I think this is the key, tome.

I like to use a card analogy. A good poker player can absolutely tilt the odds in their favor by reading the players and knowing the odds and playing the odds. But even the best poker player will sometimes get beat by the idiot pushing in with pocket 2s catching 2 more on the reveal.

Charts, tips, history can give you some insight into market forces and human emotions and somewhat predict most likely happenings.
What drives me crazy, and I am not suggest @Will Carter is doing this, per se, but all too often stock bros will proclaim and confuse that the charts "caused" the action. The charts had no impact, they are just an indicator of what happened other similar times.

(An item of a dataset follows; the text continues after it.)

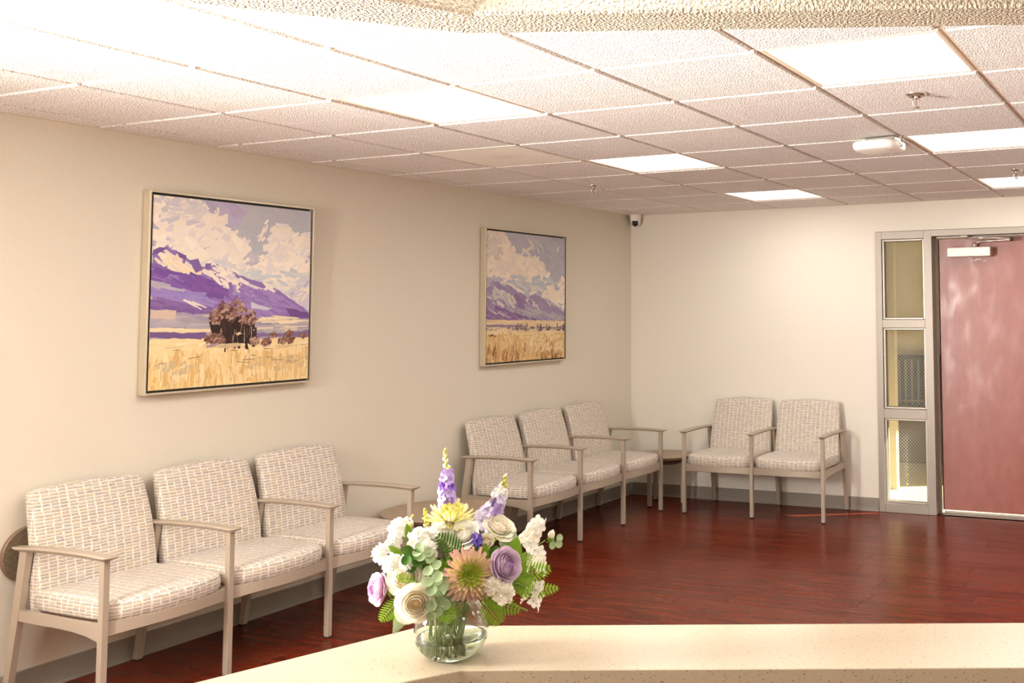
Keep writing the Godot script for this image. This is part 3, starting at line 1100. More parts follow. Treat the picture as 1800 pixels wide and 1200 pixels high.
# ---------------------------------------------------------------- paintings
class Brush:                      # a small painter's kit working on an Image; points are given on the sketch and mapped to the canvas
	var im: Image
	var n := 1024
	var r := RandomNumberGenerator.new()
	var tl: Vector2
	var tr: Vector2
	var br: Vector2
	var bl: Vector2

	func _init(a: Vector2, b: Vector2, c: Vector2, d: Vector2, sd: int) -> void:
		tl = a
		tr = b
		br = c
		bl = d
		r.seed = sd
		im = Image.create(n, n, false, Image.FORMAT_RGB8)

	func at(p: Vector2) -> Vector2:
		var s := 0.5
		var t := 0.5
		for k in 6:
			var left := tl.lerp(bl, t)
			var right := tr.lerp(br, t)
			s = (p.x - left.x) / (right.x - left.x)
			var top := tl.lerp(tr, s)
			var bot := bl.lerp(br, s)
			t = (p.y - top.y) / (bot.y - top.y)
		return Vector2(s, t) * n

	func c(h: String) -> Color:
		var k := Color.html(h)
		return k.lerp(Color(0.89, 0.84, 0.80), 0.18) if k.b > k.r * 0.98 else (k.lerp(Color(1, 0.98, 0.95), 0.22) if k.get_luminance() > 0.45 else k)

	func fill(q: PackedVector2Array, col: Color) -> void:       # scan lines, canvas pixels
		var y0 := n
		var y1 := 0
		for p in q:
			y0 = min(y0, int(floor(p.y)))
			y1 = max(y1, int(ceil(p.y)))
		for y in range(max(y0, 0), min(y1, n - 1) + 1):
			var xs := []
			for i in q.size():
				var a := q[i]
				var b := q[(i + 1) % q.size()]
				var yy := y + 0.5
				if (a.y <= yy) != (b.y <= yy):
					xs.append(a.x + (yy - a.y) / (b.y - a.y) * (b.x - a.x))
			xs.sort()
			for k in range(0, xs.size() - 1, 2):
				var xa := clampi(int(round(xs[k])), 0, n)
				var xb := clampi(int(round(xs[k + 1])), 0, n)
				if xb > xa:
					im.fill_rect(Rect2i(xa, y, xb - xa, 1), col)

	func area(pts: Array) -> PackedVector2Array:
		var q := PackedVector2Array()
		for i in range(0, pts.size(), 2):
			q.append(at(Vector2(pts[i], pts[i + 1])))
		return q

	func poly(pts: Array, col: String, rough := 5.0) -> void:
		var q := area(pts)
		var w := PackedVector2Array()
		for i in q.size():
			var a := q[i]
			var b := q[(i + 1) % q.size()]
			var m: int = max(1, int(a.distance_to(b) / 26.0))
			for k in m:
				w.append(a.lerp(b, float(k) / m) + Vector2(r.randf_range(-rough, rough), r.randf_range(-rough, rough)))
		fill(w, c(col))

	func dab(p: Vector2, l: float, w: float, ang: float, col: Color) -> void:     # one stroke of a flat knife
		var d := Vector2(cos(ang), sin(ang))
		var e := d.orthogonal()
		fill(PackedVector2Array([p - d * l * 0.5 - e * w * r.randf_range(0.3, 0.55), p + d * l * r.randf_range(0.4, 0.55) - e * w * r.randf_range(0.2, 0.5), p + d * l * r.randf_range(0.45, 0.6) + e * w * r.randf_range(0.3, 0.5), p - d * l * r.randf_range(0.4, 0.55) + e * w * r.randf_range(0.3, 0.5)]), col)

	func dabs(pts: Array, count: int, l0: float, l1: float, w0: float, w1: float, a0: float, a1: float, cols: Array) -> void:
		var q := area(pts)
		var lo := q[0]
		var hi := q[0]
		for p in q:
			lo = Vector2(min(lo.x, p.x), min(lo.y, p.y))
			hi = Vector2(max(hi.x, p.x), max(hi.y, p.y))
		var k := 0
		var tries := 0
		while k < count and tries < count * 12:
			tries += 1
			var p := Vector2(r.randf_range(lo.x, hi.x), r.randf_range(lo.y, hi.y))
			if Geometry2D.is_point_in_polygon(p, q):
				var col := c(cols[r.randi() % cols.size()]).lerp(c(cols[r.randi() % cols.size()]), r.randf_range(0.0, 0.4))
				dab(p, r.randf_range(l0, l1), r.randf_range(w0, w1), r.randf_range(a0, a1), col)
				k += 1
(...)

Back to the card analogy. Its a single deck game of black jack. Just because you can see (3) 2s in the discard...its less likely that the draw is a 2...but there is still a 2 floating in there somewhere...

Im a boring buy and hold investor in the market. It aint sexy, but Ill beat 98% of traders over the long haul. The 2% will either get lucky and get out forever, or they will end up billionaire ex-pats. There is no other option.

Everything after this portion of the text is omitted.